TikTok, it's time to promote food-waste reduction on socials


Thursday, 04 February, 2021


TikTok, it's time to promote food-waste reduction on socials

Social media campaigns can be an effective tool for evoking behavioural change towards reducing food waste, according to research conducted at Queensland University of Technology (QUT).

The Fight Food Waste CRC Annual Report 2018–2019 finds that one-third of Australia’s $20 billion-a-year food waste bill is generated by households, costing the average family $195 a month. This positions Australia as the world’s fourth-highest food waster per capita.

A research project led by Dr Jenny Hou from QUT’s Digital Media Research Centre and School of Communication is examining how to measure the effectiveness of social media campaigns in reducing food waste. Early findings suggest they can change behaviour, especially when tapping into cultural identity and aesthetic factors.

The researchers have found that social media campaigns work best as part of a broad promotional mix and when they are fun and inspirational rather than preachy. The team believes that TikTok could be the best platform for the purpose.

“Food waste contributes to 30% of greenhouse gases and presents a major global sustainability challenge,” Dr Hou said.

“Yet it is also a mundane, everyday phenomenon. Unlike veganism, climate change or animal activism, it does not tend to polarise public opinion, so public educational campaigns can link behavioural change to mainstream values like saving money.

“Social media campaigns are increasingly used for public education and intervention on food waste. These include the United Nations’ ‘Think.Eat.Save. Reduce your foodprint’, the UK’s ‘Love food hate waste’, America’s ‘Food recovery challenge’ and Australia’s ‘Fight food waste: it’s easy as’.

“These are catchy, but little is known about how influential they have been. They may attract lots of ‘traffic’, but evaluation of social media’s effect is a common puzzle across all public education/intervention scenarios, including road safety and anti-smoking campaigns.”

Social media: The real impact on food waste reduction beyond the swipe or the click is funded by Australia Government Cooperative Research Centre Fight Food Waste and the NSW Environment Protection Authority.

The initiative aims to develop a comprehensive framework for evaluating the impact of social media campaigns on changing people’s food waste behaviour beyond social media analytics such as likes, comments and shares, which are only indicative of awareness building.

“Social media are definitely useful in getting a conversation going and creating movements.
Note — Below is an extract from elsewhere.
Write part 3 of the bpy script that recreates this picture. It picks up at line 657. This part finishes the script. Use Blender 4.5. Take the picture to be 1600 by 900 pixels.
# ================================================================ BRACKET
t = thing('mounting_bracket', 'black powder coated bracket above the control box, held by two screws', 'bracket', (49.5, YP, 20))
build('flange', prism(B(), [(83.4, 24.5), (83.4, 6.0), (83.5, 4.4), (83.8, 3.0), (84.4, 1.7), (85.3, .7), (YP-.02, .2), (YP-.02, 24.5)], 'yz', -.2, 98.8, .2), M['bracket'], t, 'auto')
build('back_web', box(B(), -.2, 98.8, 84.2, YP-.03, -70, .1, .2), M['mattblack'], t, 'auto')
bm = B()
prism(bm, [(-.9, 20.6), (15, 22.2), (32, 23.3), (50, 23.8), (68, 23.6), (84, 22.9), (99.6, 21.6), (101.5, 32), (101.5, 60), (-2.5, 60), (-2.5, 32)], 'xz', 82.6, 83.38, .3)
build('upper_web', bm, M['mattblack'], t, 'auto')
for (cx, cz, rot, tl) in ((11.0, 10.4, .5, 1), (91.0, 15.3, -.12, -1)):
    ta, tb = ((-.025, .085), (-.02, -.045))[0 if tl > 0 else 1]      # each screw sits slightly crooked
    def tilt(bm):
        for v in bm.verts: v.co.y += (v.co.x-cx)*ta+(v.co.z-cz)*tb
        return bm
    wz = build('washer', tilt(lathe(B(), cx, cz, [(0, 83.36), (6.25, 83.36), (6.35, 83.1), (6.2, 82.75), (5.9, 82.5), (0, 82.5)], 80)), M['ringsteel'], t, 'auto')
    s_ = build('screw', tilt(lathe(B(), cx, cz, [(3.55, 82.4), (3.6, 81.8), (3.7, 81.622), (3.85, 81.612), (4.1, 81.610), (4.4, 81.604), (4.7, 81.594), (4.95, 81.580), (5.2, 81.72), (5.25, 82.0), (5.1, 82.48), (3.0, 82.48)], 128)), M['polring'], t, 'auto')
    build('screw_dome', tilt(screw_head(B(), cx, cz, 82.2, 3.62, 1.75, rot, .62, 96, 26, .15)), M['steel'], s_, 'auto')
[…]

To truly evaluate the impact of social media campaigns on behaviour though, we need to link to specific end behaviours being asked for,” Dr Hou explained.

“So, you distinguish between what we call ‘vanity’ metrics — which is when people sign up for a program or download an app — and actual food waste-related behaviour such as buying less, shopping locally and cooking leftovers, which shows up via personal data collection.

“Then there is what is known as a ‘staged’ behaviour, which is performed in social media, like a cooking show or Instagrammable ‘food porn’ but not necessarily saving food, and individual versus collective/household food waste reduction to consider.

“To create a viable method to reduce food waste, multiple stakeholders need to be involved — farmers, retailers, producers, consumers, environmentalists, activists, community groups and policymakers.

“Behavioural change often arises from positive emotion so making a campaign that is fun and inspiring to participate in will work better than one that is designed to shame people.”

Dr Hou suggested that testing actual behavioural change through ‘gamification’ could be useful, such as a ‘fridge challenge’ involving cooking leftovers.

“TikTok is potentially the best platform to promote behavioural change because of its participatory work design in which people translate and transform ordinary life moments. This can then be shared across other platforms.”

Dr Hou said the research would result in an Evaluation Wheel and Framework of Social Media Impact toolkit that can be drawn from by practitioners, managers and industries to measure their return on investment in social media campaigns/projects.